Birds

Peregrine falcon. Photo by E. Vernon Laux
Peregrine falcons occur worldwide. They have come back from the brink of extinction and are now a welcome and not unexpected bird of prey to encounter in a day of birding. This individual - an immature with the coloration and size of the breeding population in Greenland - seems to be doing fine on the Vineyard in winter. It has a full crop, indicating it has just finished a meal.

Groundhog Day

Story & Photo by E. Vernon Laux - February 9, 2006

Today is really the middle of the winter. Feb. 2 is the midway point between the onset of winter and the spring equinox. Looking at it another way, tomorrow we are "over the hump," and spring - on the calendar, astronomically, and for birds and other wildlife - is a scant (or distant) six weeks away. A holiday that is not recognized by most states or the federal government, meaning that people have to go to work, it is also the only day of the year named for a mammal.

While having little to do with birds, any mid-winter celebration - even if... no, especially if it's a little odd - appeals to the likes of this writer. Bird sightings have hardly been overwhelming and it seems like a good idea to augment these with a little talk of groundhogs, which are nothing like a hog. The groundhog is, in fact, a large, burrow-dwelling rodent.

Groundhogs are also known as woodchucks and Eastern marmots. They are pesky varmints for many gardeners. They are quite scarce on the Vineyard, but common elsewhere in New England. Groundhogs are one of the few animals that really hibernate. Hibernation is not just a deep sleep. It is actually a deep coma, where the body temperature drops to a few degrees above freezing, the heart barely beats, the blood scarcely flows, and breathing nearly stops.

The average groundhog is 20 inches long and normally weighs from 12 to 15 pounds. Punxsutawney Phil is the name of the groundhog that the town of Punxsutawny, Pennsylvania keeps. He has become world-famous, and he weighs about 20 pounds and is 22 inches long. The town, Phil, and its annual Groundhog Day celebration were immortalized in the film "Groundhog Day," a very funny movie. For anyone interested in the town's celebration, check out the web site http://www.groundhog.org/.

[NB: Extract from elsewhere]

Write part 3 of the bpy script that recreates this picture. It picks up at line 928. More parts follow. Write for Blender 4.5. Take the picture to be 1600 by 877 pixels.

While a terrific event that breaks up the midwinter doldrums, Groundhog Day is rarely an accurate predictor of how much winter is left. Whether the groundhog sees its shadow or not, the predicted forecast is correct 39 percent of the time. A flip of a coin would be more accurate. Whether it sees its shadow or not, there are still six weeks of winter left. The groundhog as weather predictor is an old wives' tale.

Bird mythology
One of my favorite old wives' tales about birds is about a couple of birds that are summer residents on the Vineyard, Whip-poor-will's and Chuck-will's-widow. They belong to the family Caprimulgidae, which is the scientific name of the family, whilst the common name is Goatsucker. The birds are nocturnal, making their habits and life styles even more mysterious. The origin of the common family name comes from a time when settlers from the Old World would encounter one of these dead. It was a time when nature was feared and a bird or wild animal trapped in a barn or elsewhere was summarily shot and killed.

Settlers who killed one of these amazing birds were mystified at their anatomy. These bluejay-size birds have a short flat beak surrounded by rictal bristles, resembling nothing so much as long whiskers on their face. The birds' beaks when opened unhinge at the sides and spread to an impossibly large opening, almost resembling the ability of a snake to unhinge its jaws. The only possible explanation they could come up with for the birds was that they were sneaking around at night and stealing milk by suckling from goats, sheep, and whatever other domestic animals one cares to think of. Hence the common name goatsuckers.

This was the way the world worked: every wild creature was hell bent on making life hard on humans. This explanation, today, could not be more ridiculous. But we know this because of modern scientific observation, the passage of time, and reasoned research. We are no longer fighting with wolves, bears, and cougars to defend our food supply, without which we would perish. Times were very different.

What these birds eat is flying nocturnal insects. On the Vineyard they specifically target large moths. They can see a bit and have many nerve endings on the ends of their rictal bristles. The birds fly about with beaks/mouths opened wide, surrounded and increased in size by the funnel of the bristles. It is like they are flying around with a catcher's mitt on the front end and this is how they capture enough big moths to survive. The settlers need not have worried about losing valuable milk to the birds they named goatsuckers.

Lastly, Katie Upson of Chilmark was excited to see a mid-winter gem of a bird right in downtown Edgartown on Jan. 27. She was walking by a large multiflora rose bush when she noticed a bright yellow bird sunning itself on the edge. She had binoculars and noted the brilliant yellow throat and breast, white undertail coverts, bright green back and white "spectacles" and loral stripe around the eye. She correctly identified the bird as a yellow-breasted chat, always a nice bird to see on the Vineyard. They are very shy and scarce - and unforgettable once seen.